Le livre vivant de l’union avec Dieu

— Par Roland Tell —

Noël est la période, où la mémoire humaine s’unit le plus à Dieu. Selon l’Epître à Diogène, c’est le temps, où toute humanité prend conscience que la vraie patrie est au ciel. Cette conscience vive de la communauté de destin est liée à l’idée que l’éternité possède le temps tout entier. Car, selon Saint-Thomas, « il n’y a rien de futur pour Dieu. » Noël est donc le temps favorable où, comme le dit Saint-Paul, « toutes choses sont faites nouvelles », ou encore « Dieu réconcilia le monde avec lui-même dans le Christ ! »
D’où il ressort que le temps de Noël est, pour chacun sur terre, celui où souffle l’esprit d’amour, et où grandissent les dons, au sein des familles humaines. A cet égard, l’arbre de Noël, dans ses illuminations, met petits et grands dans la joie de la contemplation, même si la fascination, ressentie à la vue des présents et des cadeaux, fait oublier momentanément les vrais biens spirituels, qu’enseigne l’Esprit Divin, au livre de la Sagesse.

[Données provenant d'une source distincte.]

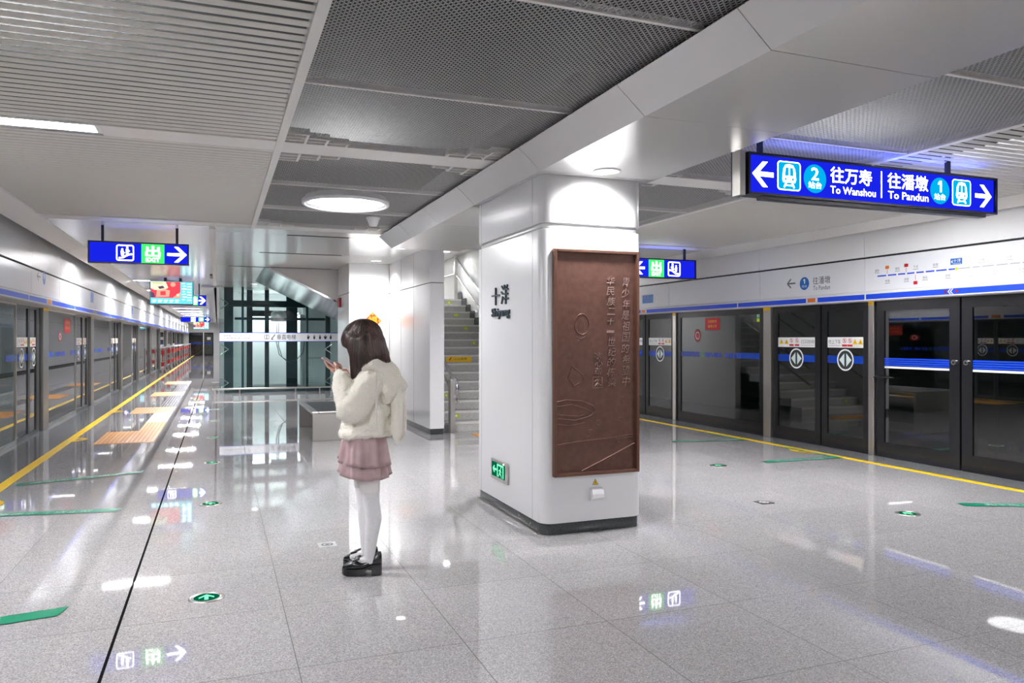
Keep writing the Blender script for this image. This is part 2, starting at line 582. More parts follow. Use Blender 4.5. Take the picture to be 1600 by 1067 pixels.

N’est-ce pas que cette nuit se passe ici, sur terre ?
L’appartenance citoyenne ici-bas permet donc de jouer sur les deux tableaux, certes inégaux, du politique et du religieux. C’est en conscience donc, qu’après la tournée festive des cantiques chantés et dansés, il est humain de renouer avec la grande tradition des échanges de cadeaux, peu après le copieux repas, où tous sont conviés par la mémoire du monde, depuis plus de 2000 ans ! N’est-ce pas la terre humaine qui justifie ces attitudes éthiques d’accueil, d’ouverture, de fête – autant de manières d’habiter la Martinique, en la peuplant ainsi de nos racines, de nos souvenirs, de nos attachements, de nos projets, de notre langue, de notre culture, de notre éducation, de notre sociabilité ! Tel est le prix de notre antillanité concrète… Le temps est court sur terre, est-ce péché d’user du monde où l’on vit, sans s’éloigner de Dieu ?
La Martinique se sait appelée à la béatitude du Ciel, ne serait-ce que par tout ce qu’elle a subi de l’histoire. Peuple, qui a vécu, dans la souffrance, ses vagues d’émigration, il se dirige vers Dieu, dans les jouissances de la vie, en vivant sa joie de vivre, et ses plaisirs, tout en jugeant sainement des choses et des évênements ! Il n’y a pas faute de sa part de se réjouir pleinement de la naissance du Christ, car ses cantiques, ses danses, ses réveillons, sont autant de moyens de prières, autant d’images vivantes, pour se transfigurer en peuple de lumière, le temps de Noël, et poursuivre inlassablement son essor vers Dieu. Seul compte le recueillement intérieur de chaque Martiniquais, dans l’espérance de la patrie à venir ! Car, dit Saint-Paul, « nous n’avons pas, ici-bas, de cité permanente, mais nous cherchons celle qui est à venir. »
Un tel idéal constitue la limite supérieure. N’est-ce pas qu’il faut y tendre, par des sentiments, des connaissances, des manifestations, les plus agréables possibles, de toutes les choses terrestres ? Voilà pourquoi La Martinique se dégage de tout protocole contraignant, pour avancer vers cet idéal élevé. De la joie collective, des illuminations, des chanté-noël, des cadeaux, pour s’unir à Christ et à Dieu, pour leur porter une opération générale d’amour, comme elle le sent, avec ses appêtits de vie, avec toutes ses ferveurs authentiques, pour marquer l’aurore de la naissance du Sauveur !
Quelle conscience chrétienne se sentirait offusquée des traditions martiniquaises ? Eh bien, il suffit déjà d’être plus attentif à tous les renouvellements de l’eucharistie dominicale, plus vivante d’année en année, par l’atmosphère de foi, les chants, la musique, les prédications, afin de faire en sorte que hommes et femmes du pays avancent à la connaissance de la vérité, en laissant de côté toute autre considération que cette volonté supérieure. N’est-ce pas la raison première de l’économie divine ? N’est-ce pas là Dieu par participation ? Dans cette conformité de volonté, la Martinique consacre le mois de décembre à entrer plus avant dans la profondeur des souffrances du Christ, de toutes les manières possibles, en donnant le tout d’elle-même, par le moyen de la foi, la plus illuminée, et la plus fêtée.